Quelle formidable compensation apporte l’écran à nos existences enlisées !… Le film devait s’intituler d’abord Anhedonia, l’incapacité à s’emparer du bonheur. Et ce mot bizarre résumait bien en effet la condition de l’homme (et de la femme) modernes décrite par Woody, parvenus à une enviable disponibilité, mais celle-ci se retourne contre eux quand, au nom de l’expression ou de la réalisation de soi on répudie ses engagements, qu’on n’aime pas se laisser piéger. Annie et Alvy se ressemblent dans leur individualisme et cette névrose qui les fait osciller entre l’attachement et la quête permanente d’autres horizons ; chacun ne peut faire que le malheur de l’autre, tout en reconnaissant chez cet autre le miroir ressemblant de ses propres défauts. Ces deux-là se prennent, se quittent, se reprennent ; le choix par Annie d’une carrière à Los Angeles agit sur le petit Juif new-yorkais comme un repoussoir, il n’aime pas le soleil, déteste l’industrie du cinéma et les rires en boite des studios de télé, il n’envisage (pas plus que Woody) de vivre loin de Central Park. Ils se pardonnent pourtant, se recherchent mais ne peuvent s’empêcher à nouveau de se fuir au nom du même narcissisme, que tous deux détaillent longuement sur le divan du psy (fréquenté depuis quinze ans par Alvy, un début encourageant !).
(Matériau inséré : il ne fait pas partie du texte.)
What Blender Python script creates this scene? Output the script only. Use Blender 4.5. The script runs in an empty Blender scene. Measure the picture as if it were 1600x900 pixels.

Ce titre Anhedonia, heureusement abandonné, nous rappelle que Sartre en son temps caressa d’abord l’idée d’intituler La Nausée « Melancholia » ; or la conclusion de son livre touche au même ressort de la création chez notre cinéaste, et le marasme de Roquentin ressemble aux ruminations solitaires et au pessimisme radical d’Alvy/Woody ; lui aussi cherche (et trouve) le salut en faisant advenir, par le moyen de la pellicule, un monde plus vrai, plus propre, plus petit sans doute mais enfin habitable. « Ah, si la vie pouvait toujours ressembler à ça ! ».